I decided as part of my continuing series on Identity to repurpose a pprevious piece of work. It was called Pathways and I made it in 2017.
The colour in this photograph is not right. It should be a warmer beige. However I can't rephotograph it because I took it apart some time ago. My plan back then was to make the squares into a book.
However I've now decided to make it into a hanging. I've bondawebbed the squares onto calico and put wadding and a back on it.
I was planning to machine stitch wavy lines between the squares before I shared it here. But that didn't happen. You'll have to come back sometime to see it.
Our photography challenge this month was to fill the frame with one colour. Finding something interesting to photograph was always going to be challenging. I didn't want to take a photograph of a painted wall.
On the very last day of our trip to Australia last year, in fact on the way to the airport, we visited an art gallery, and to the bemusement of my husband and son, I bought this:
It's a beautiful rusty music stave that looks a bit like barbed wire. Beauty is obviously in the eye of the beholder.
I could see it as part of a textile piece although I had no idea what.
Several months on I was discussing with a friend that ideas could come out of anywhere. On my way home I turned on the radio and one of my favourite pieces of music was playing: Capriccio Italien.
In my 40s I remember telling my mother for the first time how much I loved this piece of music. She was greatly surprised and told me about a popular song in August 1949 that the nurses were singing in the days around and after my birth. It was The Echo Told Me a Lie.
I started looking at the histories of these two pieces of music. It turns out that Tchaikovsky was in Italy and heard a folk tune he really liked and put it into his composition.
The folk song's chorus has these words: Pretty girl with a blonde braid, young men make rounds for you.

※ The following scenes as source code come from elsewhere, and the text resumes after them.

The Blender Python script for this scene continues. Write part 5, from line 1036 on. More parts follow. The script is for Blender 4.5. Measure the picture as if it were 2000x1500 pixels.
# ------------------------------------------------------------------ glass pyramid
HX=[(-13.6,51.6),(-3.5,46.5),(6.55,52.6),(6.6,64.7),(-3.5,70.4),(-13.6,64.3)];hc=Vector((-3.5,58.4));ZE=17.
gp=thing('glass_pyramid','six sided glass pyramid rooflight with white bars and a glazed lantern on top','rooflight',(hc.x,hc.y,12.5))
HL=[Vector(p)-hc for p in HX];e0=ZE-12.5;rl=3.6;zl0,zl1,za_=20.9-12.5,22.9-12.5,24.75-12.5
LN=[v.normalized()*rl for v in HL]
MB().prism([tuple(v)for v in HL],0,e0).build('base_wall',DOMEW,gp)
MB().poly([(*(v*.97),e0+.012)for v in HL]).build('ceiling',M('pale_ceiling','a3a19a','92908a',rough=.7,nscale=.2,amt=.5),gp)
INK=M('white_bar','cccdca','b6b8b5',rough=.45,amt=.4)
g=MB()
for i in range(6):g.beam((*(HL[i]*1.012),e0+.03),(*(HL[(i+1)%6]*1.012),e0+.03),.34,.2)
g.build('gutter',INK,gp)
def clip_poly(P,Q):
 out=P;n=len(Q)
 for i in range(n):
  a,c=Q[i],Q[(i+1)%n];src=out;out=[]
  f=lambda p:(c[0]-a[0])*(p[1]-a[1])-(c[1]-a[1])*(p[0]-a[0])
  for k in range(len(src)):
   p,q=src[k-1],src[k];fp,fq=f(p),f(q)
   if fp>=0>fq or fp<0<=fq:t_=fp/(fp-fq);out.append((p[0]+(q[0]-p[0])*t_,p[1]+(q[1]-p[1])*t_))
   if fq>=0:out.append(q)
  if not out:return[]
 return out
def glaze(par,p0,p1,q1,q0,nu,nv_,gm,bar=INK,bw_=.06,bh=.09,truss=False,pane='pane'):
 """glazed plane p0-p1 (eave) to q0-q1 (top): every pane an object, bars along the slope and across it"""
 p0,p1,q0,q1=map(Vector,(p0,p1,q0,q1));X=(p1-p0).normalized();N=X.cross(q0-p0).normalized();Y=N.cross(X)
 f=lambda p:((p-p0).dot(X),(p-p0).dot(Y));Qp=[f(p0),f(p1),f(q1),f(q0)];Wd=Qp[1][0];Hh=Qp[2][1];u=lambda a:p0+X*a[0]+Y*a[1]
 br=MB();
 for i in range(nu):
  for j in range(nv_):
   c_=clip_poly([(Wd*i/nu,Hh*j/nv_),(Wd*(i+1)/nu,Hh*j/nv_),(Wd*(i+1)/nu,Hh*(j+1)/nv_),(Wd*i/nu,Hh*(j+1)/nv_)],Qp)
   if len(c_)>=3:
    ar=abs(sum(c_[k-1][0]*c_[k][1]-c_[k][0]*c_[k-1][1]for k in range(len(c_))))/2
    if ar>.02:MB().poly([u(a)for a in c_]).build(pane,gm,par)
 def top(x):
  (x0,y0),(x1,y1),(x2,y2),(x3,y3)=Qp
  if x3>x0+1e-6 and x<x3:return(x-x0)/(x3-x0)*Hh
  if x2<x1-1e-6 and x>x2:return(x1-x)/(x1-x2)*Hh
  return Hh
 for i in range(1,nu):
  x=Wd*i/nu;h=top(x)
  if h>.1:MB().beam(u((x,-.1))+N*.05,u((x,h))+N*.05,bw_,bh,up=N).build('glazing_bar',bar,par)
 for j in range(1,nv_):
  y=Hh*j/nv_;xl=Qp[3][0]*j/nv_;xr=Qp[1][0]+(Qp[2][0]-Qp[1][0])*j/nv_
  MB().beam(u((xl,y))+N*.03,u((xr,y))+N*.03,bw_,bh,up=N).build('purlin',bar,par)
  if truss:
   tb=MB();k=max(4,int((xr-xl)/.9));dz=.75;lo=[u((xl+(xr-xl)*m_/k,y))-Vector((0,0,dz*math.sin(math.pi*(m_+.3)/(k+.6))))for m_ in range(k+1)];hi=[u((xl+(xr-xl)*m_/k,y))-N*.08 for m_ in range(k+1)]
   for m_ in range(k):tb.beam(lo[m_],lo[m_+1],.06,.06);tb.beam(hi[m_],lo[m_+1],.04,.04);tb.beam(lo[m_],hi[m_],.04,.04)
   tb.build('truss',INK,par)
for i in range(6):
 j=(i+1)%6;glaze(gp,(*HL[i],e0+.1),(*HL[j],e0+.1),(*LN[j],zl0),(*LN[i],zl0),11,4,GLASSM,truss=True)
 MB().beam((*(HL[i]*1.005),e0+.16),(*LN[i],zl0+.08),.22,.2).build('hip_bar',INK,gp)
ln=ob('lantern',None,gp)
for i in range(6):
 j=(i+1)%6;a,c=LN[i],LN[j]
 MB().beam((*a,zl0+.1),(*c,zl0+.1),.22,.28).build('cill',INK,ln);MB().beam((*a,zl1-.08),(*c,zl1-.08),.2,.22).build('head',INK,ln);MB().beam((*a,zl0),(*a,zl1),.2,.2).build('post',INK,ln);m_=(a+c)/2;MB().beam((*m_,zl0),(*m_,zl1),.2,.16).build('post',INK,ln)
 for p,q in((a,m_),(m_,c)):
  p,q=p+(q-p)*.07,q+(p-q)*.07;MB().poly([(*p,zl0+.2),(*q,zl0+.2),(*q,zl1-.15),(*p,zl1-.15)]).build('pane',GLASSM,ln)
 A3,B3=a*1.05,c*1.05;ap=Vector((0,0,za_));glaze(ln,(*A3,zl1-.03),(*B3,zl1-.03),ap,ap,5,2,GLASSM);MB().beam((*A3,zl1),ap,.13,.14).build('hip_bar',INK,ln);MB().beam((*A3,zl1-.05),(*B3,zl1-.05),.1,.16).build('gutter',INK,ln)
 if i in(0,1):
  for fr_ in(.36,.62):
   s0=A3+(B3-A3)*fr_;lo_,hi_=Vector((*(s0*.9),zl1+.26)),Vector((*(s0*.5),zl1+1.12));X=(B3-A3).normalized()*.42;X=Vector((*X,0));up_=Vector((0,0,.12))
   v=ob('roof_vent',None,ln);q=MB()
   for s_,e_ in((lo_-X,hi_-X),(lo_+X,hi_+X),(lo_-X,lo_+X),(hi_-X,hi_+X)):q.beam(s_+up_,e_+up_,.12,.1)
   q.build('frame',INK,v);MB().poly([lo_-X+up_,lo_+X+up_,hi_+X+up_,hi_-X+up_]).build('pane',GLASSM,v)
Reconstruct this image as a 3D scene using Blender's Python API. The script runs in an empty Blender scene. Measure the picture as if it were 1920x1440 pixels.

Neither dad wants nor mom does how shall we make love? Neither dad wants nor mom does how shall we make love?
Fortunately for us all, the 1949 adaptation only took the tune, not the words. And so we come to the song The Echo Told Me a Lie.
You might be wondering by now, when am I going to get to the textile!
Now!
I decided I would write my history with these pieces of music onto calico with a marker pen. I also used a thermofax screen of music notes to print with. Then, as ever, I cut up the fabric. I cut it into small squares and then pieced them back together randomly.